Menurut Bibit, penyerahan SPDP dan peran aktif penuntut umum penting dalam penegakan hukum. Tanpa keduanya,  praktik korupsi dan kolusi dalam proses peradilan akan tumbuh subur. Dia mencontohkan secara teoritis surat perintah penghentian penyidikan (SP3) diperlukan untuk menjamin kepastian hukum. Namun, praktiknya tidak jarang produk SP3 diperjualbelikan terutama ketika SPDP tidak diberikan kepada penuntut umum.

“Pengalaman saya sebagai Kapolres di Jakata (1987-1989) pernah disodori setumpuk berkas yang akan di-SP3-kan. Setelah diteliti sesuai alasan Pasal 109 ayat (2) KUHAP hanya sepertiganya yang saya tanda tangani resumenya. Beberapa hari kemudian saya mendapat surat kaleng dari alamat yang tidak jelas,” ungkapnya.

Menurut dia, persoalan bolak-balik berkas perkara antara penyidik dan penuntut umum bersumber pada pola koordinasi (koordinasi) keduanya terbatas pada “surat-menyurat” sesuai desain KUHAP. Padahal, mendalami perkara tentu harus ada pemahaman mendalam antara penyidik dan penuntut yang tidak cukup dengan “surat-menyurat” yang rentan terjadi kesalahpahaman.

“Ada pernyataan seorang dosen Manajemen Operasi Polri Fungsi Reserse, bolak-balik berkas perkara ada yang sampai 11 kali. Mantan Wakapolri Makbul Padmanegara juga pernah menyatakan koordinasi penyidik dan penuntut umum yang paling menonjol bolak-balik berkas,” ungkapnya.

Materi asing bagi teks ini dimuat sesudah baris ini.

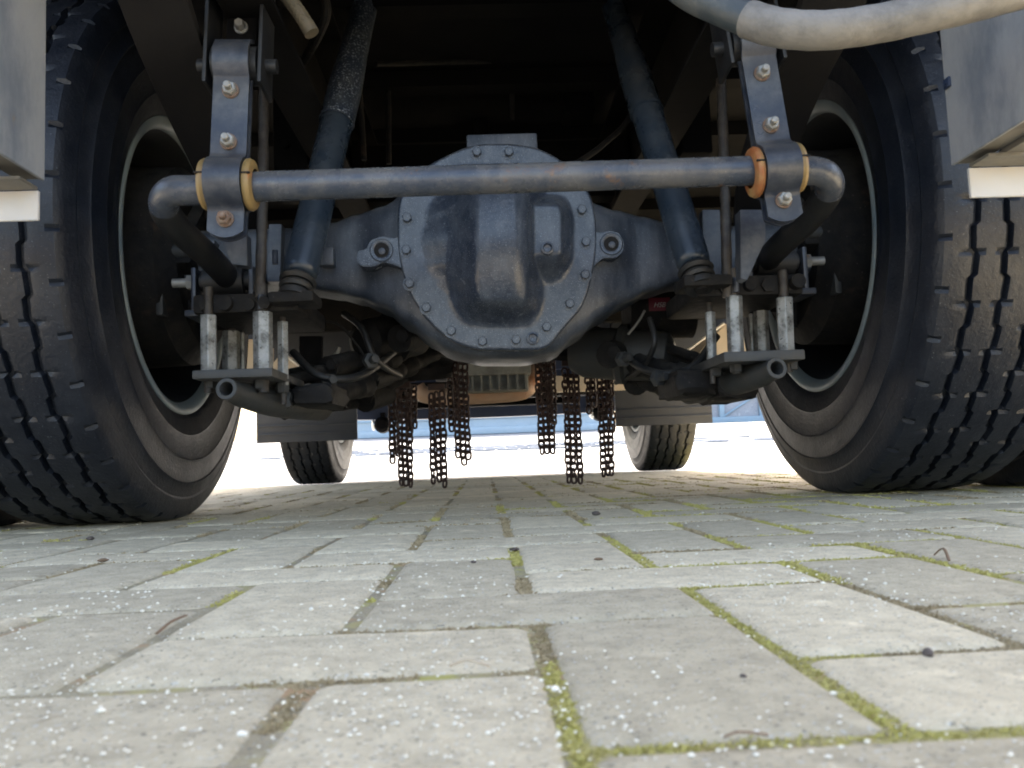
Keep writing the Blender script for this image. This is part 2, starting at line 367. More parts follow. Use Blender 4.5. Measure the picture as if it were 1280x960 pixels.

Bibit berharap beragam persoalan dalam prapenuntutan ke depan perlu dirancang sistem komunikasi penyidik dan penuntut secara aktif dan efektif. Tentunya, ruang komunikasi aktif dan efektif ini akan membawa kebaikan dalam proses penegakan hukum terutama bagi masyarakat pencari keadilan. “Sebetulnya sudah ada forum Mahkehjapol dan Polri punya aturan gelar perkara, tetapi keduanya tidak mengikat. Ada baiknya pola ini diakomodir dalam KUHAP,” harapnya.

Chandra M Hamzah mencontohkan pola proses penyelidikan, penyidikan dan penuntutan di KPK yang diatur Pasal 44 UU No. 30 Tahun 2002 tentang KPK. Misalnya, ketika surat perintah penyelidikan diterbitkan harus ada ending-nya atau ujungnya. “Kalau tidak menemukan bukti permulaan yang cukup dengan dua alat bukti, penyelidik melaporkan kepada pimpinan KPK untuk menghentikan penyelidikan,” kata Chandra.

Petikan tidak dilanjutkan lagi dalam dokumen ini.